*WHAT THIS TASK INVOLVES*.
Give the number of lines that contain the string "Blender", please, and nothing else.

*PROVIDED RECORDS*.
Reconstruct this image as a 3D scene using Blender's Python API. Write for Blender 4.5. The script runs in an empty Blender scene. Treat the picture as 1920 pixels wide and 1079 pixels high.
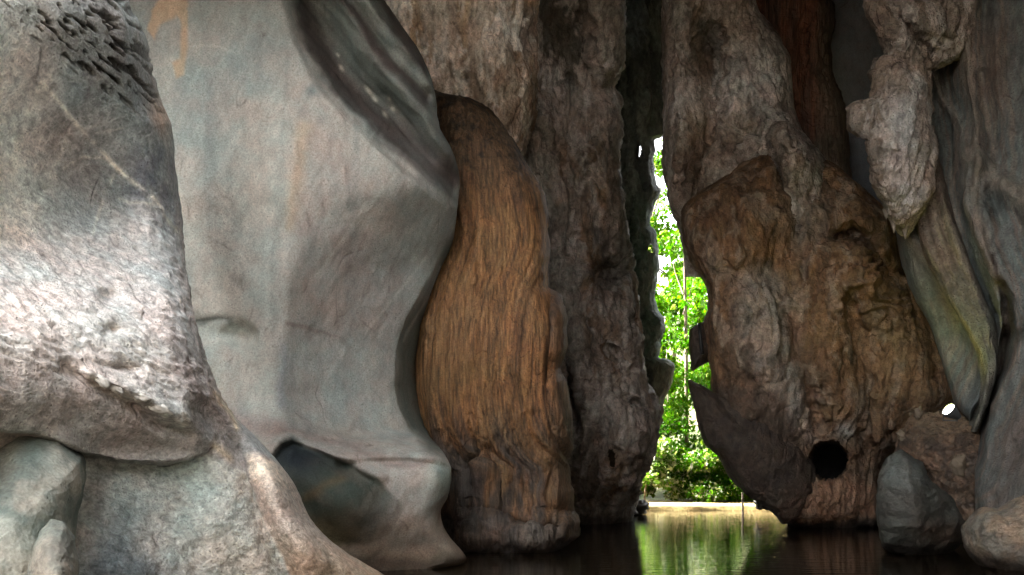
==
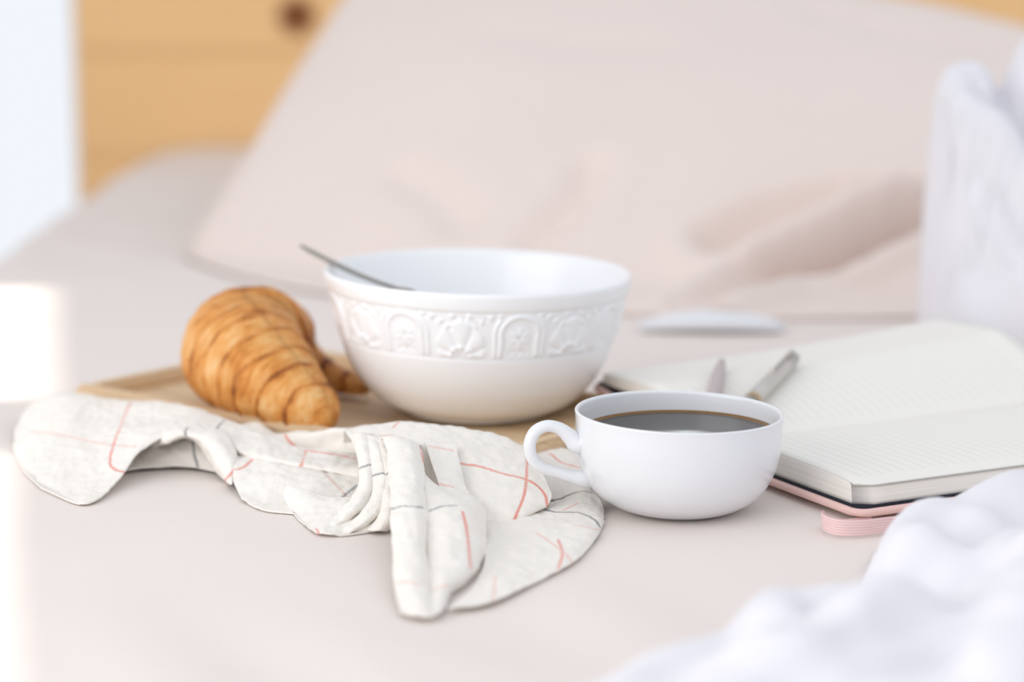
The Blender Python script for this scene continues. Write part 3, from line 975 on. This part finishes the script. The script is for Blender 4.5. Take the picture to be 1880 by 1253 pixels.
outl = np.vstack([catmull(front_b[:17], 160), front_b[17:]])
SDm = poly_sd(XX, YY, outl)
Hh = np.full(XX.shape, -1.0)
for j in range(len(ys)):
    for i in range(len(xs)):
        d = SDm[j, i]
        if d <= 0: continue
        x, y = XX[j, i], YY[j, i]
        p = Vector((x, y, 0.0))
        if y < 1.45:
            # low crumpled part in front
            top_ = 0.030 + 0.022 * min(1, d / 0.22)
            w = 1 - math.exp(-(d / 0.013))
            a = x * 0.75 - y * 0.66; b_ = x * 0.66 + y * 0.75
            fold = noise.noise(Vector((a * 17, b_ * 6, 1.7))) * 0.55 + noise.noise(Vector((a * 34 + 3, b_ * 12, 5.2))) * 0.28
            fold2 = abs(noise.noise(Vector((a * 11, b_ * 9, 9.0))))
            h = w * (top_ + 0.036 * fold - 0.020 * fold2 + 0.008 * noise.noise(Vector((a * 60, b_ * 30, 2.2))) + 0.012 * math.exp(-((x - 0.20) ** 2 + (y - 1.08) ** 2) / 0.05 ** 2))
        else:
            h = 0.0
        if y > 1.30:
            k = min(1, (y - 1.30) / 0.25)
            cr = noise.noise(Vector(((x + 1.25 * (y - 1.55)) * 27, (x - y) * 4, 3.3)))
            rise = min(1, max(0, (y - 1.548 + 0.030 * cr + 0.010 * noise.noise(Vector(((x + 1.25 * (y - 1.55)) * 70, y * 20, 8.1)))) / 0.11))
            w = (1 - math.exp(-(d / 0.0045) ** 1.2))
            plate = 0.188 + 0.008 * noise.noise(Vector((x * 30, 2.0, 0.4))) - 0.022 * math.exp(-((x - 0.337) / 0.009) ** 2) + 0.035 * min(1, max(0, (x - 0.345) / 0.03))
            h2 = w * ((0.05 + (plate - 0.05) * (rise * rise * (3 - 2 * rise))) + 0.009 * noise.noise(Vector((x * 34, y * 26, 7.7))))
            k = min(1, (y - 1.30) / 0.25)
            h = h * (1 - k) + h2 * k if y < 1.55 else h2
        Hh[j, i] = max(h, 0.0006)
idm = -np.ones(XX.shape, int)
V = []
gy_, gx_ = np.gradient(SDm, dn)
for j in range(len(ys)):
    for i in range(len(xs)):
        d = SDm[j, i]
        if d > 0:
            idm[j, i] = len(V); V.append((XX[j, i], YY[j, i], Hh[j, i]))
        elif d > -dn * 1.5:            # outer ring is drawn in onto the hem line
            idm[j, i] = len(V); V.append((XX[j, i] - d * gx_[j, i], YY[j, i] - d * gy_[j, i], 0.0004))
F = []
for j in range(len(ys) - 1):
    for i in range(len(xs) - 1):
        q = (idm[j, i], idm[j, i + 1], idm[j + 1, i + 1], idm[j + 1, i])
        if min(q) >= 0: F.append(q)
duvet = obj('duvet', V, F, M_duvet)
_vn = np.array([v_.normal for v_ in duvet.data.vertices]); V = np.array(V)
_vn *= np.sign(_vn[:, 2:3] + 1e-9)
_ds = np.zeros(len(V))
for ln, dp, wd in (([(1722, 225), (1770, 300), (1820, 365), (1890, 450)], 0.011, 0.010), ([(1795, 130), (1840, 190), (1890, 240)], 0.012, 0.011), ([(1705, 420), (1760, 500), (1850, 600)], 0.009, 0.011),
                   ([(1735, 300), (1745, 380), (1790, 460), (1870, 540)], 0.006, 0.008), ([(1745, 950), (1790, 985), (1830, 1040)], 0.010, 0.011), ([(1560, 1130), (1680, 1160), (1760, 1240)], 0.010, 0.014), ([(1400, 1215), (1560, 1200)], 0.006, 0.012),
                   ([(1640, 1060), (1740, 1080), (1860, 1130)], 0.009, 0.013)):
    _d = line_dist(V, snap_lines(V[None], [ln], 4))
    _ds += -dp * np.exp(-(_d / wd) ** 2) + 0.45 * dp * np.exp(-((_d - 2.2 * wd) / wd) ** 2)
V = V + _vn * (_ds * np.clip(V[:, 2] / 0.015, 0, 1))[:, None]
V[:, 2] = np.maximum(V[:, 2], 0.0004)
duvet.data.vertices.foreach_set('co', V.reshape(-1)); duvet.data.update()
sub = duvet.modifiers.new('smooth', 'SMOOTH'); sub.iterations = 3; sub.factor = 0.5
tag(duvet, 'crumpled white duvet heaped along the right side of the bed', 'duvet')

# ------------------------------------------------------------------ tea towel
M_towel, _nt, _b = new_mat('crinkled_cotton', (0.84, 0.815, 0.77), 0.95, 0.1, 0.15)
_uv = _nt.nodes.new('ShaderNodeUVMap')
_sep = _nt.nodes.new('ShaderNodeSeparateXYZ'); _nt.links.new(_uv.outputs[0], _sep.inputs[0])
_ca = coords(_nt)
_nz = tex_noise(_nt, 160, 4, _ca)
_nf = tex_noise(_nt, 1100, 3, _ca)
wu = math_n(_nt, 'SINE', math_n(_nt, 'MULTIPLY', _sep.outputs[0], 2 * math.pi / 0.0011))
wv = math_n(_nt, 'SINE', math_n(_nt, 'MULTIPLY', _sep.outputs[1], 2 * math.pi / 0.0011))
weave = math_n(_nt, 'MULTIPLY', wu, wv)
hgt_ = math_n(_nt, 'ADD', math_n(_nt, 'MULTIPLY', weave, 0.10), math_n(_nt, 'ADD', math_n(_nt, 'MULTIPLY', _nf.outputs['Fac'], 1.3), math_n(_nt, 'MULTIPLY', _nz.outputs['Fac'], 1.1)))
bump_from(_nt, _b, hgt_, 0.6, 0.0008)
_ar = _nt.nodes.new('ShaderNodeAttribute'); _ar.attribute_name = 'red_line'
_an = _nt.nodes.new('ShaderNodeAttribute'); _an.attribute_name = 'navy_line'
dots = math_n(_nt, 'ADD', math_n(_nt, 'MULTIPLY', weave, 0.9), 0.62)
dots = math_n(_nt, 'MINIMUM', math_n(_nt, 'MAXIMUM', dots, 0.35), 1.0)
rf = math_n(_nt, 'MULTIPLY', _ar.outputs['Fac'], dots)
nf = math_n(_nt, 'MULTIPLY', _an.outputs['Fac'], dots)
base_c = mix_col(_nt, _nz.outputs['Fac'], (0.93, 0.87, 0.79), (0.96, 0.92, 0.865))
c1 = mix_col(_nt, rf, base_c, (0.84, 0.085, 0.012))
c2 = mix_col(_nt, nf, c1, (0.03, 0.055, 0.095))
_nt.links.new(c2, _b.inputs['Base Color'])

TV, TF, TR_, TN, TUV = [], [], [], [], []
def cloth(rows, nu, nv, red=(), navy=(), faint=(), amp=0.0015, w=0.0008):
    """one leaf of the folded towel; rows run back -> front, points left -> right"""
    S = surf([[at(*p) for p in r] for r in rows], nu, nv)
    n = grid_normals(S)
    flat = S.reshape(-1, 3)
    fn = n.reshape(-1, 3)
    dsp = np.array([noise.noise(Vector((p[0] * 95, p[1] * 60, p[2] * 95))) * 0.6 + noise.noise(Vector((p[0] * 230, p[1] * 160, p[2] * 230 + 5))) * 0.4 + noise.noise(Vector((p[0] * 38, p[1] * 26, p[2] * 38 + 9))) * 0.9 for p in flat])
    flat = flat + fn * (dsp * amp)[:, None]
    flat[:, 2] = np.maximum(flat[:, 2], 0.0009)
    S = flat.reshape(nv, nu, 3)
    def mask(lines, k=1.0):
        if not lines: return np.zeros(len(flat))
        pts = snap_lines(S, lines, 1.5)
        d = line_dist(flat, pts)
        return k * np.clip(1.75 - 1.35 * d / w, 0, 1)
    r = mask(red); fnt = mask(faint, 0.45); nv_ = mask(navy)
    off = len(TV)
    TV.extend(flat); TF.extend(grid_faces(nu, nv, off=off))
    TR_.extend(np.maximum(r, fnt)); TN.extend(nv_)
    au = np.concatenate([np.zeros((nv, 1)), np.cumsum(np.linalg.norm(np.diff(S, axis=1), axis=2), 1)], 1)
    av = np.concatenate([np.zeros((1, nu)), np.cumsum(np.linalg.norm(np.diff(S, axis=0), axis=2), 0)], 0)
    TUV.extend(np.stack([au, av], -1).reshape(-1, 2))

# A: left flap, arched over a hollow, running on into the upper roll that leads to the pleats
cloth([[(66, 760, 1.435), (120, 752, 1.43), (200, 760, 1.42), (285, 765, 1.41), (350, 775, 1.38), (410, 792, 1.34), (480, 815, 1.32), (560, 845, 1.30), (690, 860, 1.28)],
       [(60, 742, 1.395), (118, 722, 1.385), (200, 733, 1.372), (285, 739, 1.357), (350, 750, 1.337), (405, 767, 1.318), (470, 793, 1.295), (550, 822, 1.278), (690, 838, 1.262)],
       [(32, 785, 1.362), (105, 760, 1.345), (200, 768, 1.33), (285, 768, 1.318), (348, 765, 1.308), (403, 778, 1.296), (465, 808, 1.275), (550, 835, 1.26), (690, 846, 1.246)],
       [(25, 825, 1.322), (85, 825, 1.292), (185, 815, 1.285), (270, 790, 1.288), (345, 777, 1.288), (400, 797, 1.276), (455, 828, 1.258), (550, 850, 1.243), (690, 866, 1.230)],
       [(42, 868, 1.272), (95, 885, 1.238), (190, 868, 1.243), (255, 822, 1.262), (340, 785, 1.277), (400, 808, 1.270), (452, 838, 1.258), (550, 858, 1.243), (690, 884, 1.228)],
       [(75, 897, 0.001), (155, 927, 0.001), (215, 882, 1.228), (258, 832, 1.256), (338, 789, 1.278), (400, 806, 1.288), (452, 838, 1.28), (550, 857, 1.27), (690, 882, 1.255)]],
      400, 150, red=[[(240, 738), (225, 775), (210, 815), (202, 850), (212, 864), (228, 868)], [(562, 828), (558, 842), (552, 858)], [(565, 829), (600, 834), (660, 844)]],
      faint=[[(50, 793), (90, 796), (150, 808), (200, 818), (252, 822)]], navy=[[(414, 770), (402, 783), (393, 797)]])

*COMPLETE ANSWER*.
2